E’ difficile valutare se siano sufficienti i soldi stanziati dal governo come garanzia per far partire la ricostruzione del ponte Morandi e il ripristino della viabilità di Genova. Perché “non risulta illustrato il metodo di quantificazione dell’importo anticipato dallo Stato” e non è stata ancora “quantificata la spesa totale che il Commissario dovrà determinare”. Lo scrive il Servizio bilancio del Senato nella nota di lettura sul decreto Genova, che è stato approvato in prima lettura alla Camera e da lunedì è all’esame delle commissioni di Palazzo Madama. Il provvedimento autorizza una spesa di 360 milioni complessivi – 30 milioni annui dal 2018 al 2029 – “per assicurare il celere avvio delle attività del Commissario e a garanzia dell’immediata attivazione del meccanismo di anticipazione“, nel caso di “mancato o ritardato versamento da parte del concessionario” Autostrade. Che come è noto dovrà pagare ma non potrà partecipare alla ricostruzione.
“Non risulta chiaro dal tenore della norma”, notano i tecnici, “se il contributo statale corrisponda ad una stima della garanzia pro solvendo dei crediti verso il concessionario ceduti a terzi oppure ad un finanziamento delle opere più urgenti; sarebbero inoltre opportune valutazioni sull’ammontare di anticipazioni che il Commissario potrà ottenere utilizzando le somme statali”.Un altro nodo riguarda i fondi a disposizione del commissario straordinario e, in senso più largo, il costo per la costruzione del nuovo ponte dopo il crollo del viadotto Morandi. Secondo quanto prevede l’articolo 1 del decreto, i fondi concessi al commissario dovrebbero essere a carico del concessionario, Autostrade. Ma se la società non pagasse, lo Stato anticiperà quei costi. Da qui il rilievo del Servizio bilancio: “Si evidenzia in generale che non risulta illustrato il metodo di quantificazione dell’importo anticipato dallo Stato – si legge nella relazione – e che non essendo stata ancora quantificata la spesa totale che il Commissario dovrà determinare, risulta difficile ogni stima sull’adeguatezza del contributo statale”. Un’osservazione già fatta dal Servizio bilancio della Camera e sostenuta più volte dalle opposizioni.

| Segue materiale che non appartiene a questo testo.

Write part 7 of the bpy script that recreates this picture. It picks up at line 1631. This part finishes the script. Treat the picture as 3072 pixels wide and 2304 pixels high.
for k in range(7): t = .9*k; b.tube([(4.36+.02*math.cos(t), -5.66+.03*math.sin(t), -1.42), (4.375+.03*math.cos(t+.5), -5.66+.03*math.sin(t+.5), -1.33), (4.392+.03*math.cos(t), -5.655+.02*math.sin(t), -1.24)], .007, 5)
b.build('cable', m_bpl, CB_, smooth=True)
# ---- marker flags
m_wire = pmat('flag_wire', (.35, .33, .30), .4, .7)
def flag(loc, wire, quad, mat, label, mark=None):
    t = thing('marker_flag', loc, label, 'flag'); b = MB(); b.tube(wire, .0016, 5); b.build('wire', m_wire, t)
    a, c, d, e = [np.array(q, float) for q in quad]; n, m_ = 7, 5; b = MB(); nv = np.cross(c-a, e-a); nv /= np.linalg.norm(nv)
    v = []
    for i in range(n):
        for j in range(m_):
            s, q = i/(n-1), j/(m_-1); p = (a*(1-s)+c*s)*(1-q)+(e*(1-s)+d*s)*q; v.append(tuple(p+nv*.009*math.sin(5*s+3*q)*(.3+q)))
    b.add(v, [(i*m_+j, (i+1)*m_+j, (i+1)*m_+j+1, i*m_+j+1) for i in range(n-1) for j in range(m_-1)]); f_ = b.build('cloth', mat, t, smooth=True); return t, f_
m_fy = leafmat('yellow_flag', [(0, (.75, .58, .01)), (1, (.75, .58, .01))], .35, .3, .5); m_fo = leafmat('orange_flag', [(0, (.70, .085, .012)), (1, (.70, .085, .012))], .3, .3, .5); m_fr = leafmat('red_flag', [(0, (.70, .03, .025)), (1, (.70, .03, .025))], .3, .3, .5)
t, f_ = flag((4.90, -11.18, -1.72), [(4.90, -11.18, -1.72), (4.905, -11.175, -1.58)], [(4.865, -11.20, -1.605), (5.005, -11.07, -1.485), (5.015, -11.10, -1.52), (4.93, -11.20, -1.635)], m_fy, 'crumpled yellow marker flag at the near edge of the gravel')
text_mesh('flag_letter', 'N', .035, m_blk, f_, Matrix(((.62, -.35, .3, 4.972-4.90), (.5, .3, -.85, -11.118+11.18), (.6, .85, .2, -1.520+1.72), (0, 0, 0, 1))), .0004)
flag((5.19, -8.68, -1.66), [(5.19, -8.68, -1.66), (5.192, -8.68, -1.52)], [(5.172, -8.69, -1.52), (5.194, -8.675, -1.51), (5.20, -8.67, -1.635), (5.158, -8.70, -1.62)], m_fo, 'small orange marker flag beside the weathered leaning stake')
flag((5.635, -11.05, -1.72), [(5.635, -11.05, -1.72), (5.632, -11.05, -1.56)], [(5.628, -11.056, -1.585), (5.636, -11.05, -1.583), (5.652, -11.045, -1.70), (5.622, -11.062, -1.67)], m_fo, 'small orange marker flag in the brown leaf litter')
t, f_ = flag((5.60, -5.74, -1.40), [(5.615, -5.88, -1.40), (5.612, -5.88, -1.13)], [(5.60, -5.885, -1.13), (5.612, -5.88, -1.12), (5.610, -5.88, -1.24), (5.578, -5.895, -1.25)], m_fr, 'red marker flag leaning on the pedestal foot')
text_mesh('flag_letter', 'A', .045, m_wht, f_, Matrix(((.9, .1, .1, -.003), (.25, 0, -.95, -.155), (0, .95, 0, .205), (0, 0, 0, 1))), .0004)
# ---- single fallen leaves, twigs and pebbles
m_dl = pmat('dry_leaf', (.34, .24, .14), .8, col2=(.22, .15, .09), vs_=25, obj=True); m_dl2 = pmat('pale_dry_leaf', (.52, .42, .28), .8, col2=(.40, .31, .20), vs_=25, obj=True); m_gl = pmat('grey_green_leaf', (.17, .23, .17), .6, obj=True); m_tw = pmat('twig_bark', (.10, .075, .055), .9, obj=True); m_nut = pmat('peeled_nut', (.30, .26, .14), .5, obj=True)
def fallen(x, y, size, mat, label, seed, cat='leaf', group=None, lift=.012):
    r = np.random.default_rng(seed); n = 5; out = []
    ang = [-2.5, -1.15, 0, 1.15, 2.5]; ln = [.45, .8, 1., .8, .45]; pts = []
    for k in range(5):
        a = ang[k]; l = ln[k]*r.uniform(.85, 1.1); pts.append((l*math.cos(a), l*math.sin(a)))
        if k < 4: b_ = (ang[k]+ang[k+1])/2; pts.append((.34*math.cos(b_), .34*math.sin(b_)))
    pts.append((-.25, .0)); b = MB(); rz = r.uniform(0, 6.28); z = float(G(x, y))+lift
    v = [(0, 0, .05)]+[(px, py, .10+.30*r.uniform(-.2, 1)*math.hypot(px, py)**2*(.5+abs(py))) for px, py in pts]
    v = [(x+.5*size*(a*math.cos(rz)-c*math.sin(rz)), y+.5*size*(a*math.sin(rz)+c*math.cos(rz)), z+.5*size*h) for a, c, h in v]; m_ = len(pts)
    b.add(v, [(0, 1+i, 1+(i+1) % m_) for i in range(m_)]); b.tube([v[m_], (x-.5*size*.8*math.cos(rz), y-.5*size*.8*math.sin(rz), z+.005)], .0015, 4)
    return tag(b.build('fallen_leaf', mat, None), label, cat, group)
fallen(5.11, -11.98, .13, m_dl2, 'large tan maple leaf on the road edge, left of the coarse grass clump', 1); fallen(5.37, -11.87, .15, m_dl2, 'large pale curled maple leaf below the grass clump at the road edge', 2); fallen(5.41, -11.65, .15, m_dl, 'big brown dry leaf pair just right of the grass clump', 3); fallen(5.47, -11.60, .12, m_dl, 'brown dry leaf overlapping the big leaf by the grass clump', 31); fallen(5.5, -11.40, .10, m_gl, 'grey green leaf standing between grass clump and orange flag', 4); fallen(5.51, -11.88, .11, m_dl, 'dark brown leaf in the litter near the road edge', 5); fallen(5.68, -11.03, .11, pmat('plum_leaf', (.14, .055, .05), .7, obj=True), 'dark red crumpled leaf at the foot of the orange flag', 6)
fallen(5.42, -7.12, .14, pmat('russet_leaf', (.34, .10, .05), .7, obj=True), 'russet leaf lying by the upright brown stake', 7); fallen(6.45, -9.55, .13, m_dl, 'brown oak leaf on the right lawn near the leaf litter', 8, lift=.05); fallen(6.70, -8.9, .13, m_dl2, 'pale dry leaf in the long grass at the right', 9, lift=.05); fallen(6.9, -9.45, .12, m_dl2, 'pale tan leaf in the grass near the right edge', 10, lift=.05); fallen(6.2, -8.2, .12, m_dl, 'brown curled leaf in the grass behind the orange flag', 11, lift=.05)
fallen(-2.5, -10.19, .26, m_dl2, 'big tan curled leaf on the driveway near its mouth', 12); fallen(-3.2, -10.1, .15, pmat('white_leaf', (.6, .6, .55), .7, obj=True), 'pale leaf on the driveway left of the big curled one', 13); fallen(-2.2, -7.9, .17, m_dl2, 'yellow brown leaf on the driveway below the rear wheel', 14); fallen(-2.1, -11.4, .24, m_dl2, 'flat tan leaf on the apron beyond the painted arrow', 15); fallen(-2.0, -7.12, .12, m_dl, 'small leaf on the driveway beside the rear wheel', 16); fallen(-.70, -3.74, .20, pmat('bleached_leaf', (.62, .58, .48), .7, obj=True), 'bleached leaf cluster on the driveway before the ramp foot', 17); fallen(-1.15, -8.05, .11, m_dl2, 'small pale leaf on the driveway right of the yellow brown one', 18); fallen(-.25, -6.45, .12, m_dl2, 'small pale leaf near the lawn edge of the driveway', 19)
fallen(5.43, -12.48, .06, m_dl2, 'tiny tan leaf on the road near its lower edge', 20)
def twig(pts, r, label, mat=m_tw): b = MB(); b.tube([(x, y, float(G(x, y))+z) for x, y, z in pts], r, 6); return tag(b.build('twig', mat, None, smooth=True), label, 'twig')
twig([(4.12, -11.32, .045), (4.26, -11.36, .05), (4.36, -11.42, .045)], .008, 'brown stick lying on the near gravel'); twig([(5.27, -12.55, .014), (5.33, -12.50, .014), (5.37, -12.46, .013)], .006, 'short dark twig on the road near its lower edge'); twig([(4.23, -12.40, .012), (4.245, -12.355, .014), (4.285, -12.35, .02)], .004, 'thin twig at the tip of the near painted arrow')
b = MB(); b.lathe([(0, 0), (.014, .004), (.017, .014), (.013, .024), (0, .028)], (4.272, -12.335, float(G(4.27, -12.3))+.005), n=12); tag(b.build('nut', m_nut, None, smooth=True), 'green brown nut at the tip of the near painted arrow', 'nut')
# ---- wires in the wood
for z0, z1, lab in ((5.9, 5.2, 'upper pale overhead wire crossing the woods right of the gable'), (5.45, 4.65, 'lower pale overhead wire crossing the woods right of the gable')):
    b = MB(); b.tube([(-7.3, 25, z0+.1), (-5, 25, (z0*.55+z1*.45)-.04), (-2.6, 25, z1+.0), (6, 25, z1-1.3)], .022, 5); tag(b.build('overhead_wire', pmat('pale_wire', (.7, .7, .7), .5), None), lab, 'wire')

In più, “nel corso dell’esame del provvedimento alla Camera dei deputati le modifiche apportate al comma 6 hanno determinato un incremento dell’importo che il Commissario dovrà quantificare a carico del concessionario, facendovi rientrare anche tutti gli oneri che risultano necessari al predetto ripristino, ivi inclusi quelli relativi alle indennità da corrispondere agli abitanti”, ma “a fronte di tale modifica non risultano variati gli importi previsti a garanzia dell’immediata attivazione del meccanismo di anticipazione”.
Inoltre, riferito all’articolo 1 che disciplina il ruolo e le funzioni del commissario, il Servizio bilancio di Palazzo Madama evidenzia che non è stata associata un’adeguata copertura finanziaria per i dirigenti non generali (massimo 5) che potrebbero essere nominati in aggiunta a quello generale, in supporto all’attività del commissario. In particolare non è stata rimodulata l’autorizzazione di spesa fino a 1.500.000 euro per ogni anno del triennio 2018-2020 prevista inizialmente. Altro punto debole, secondo la relazione, riguarda la possibilità per il commissario di ricorrere a soggetti esterni alle pubbliche amministrazioni: “Si prende atto che non è possibile stimare gli effetti finanziari ma che essi saranno contenuti rispetto al limite massimo delle risorse previsto”. Tuttavia, continua la relazione “sarebbe opportuna una quantificazione degli oneri per il trattamento economico accessorio del personale dirigenziale e non dirigenziale”.
Infine mancano alcuni dati sul numero di pratiche di condono pendenti a Ischia e sui soldi a disposizione dei Comuni coinvolti per gestirle. Il rilievo riguarda l’articolo 25 che disciplina (nella versione emendata dalla maggioranza) le modalità di concessione del condono per gli immobili danneggiati dal terremoto del 2017. I tecnici premettono che non ci sono “effetti finanziari negativi” perché “trattandosi di attività istituzionali, il lavoro che deve essere fatto dalle amministrazioni competenti per gestire le procedure di condono, si potranno sostenere con le risorse disponibili”. Tuttavia, “nonostante i chiarimenti forniti nel corso dell’esame in prima lettura, andrebbero forniti maggiori dati, quali il numero di istanze pendenti e le risorse disponibili nei Comuni interessati, al fine di comprovare che possa essere rispettato il termine di sei mesi fissato dalle norme, anche in relazione a procedure di condono risalenti da più di venti anni, per le quali evidentemente i Comuni non disponevano di sufficienti risorse”.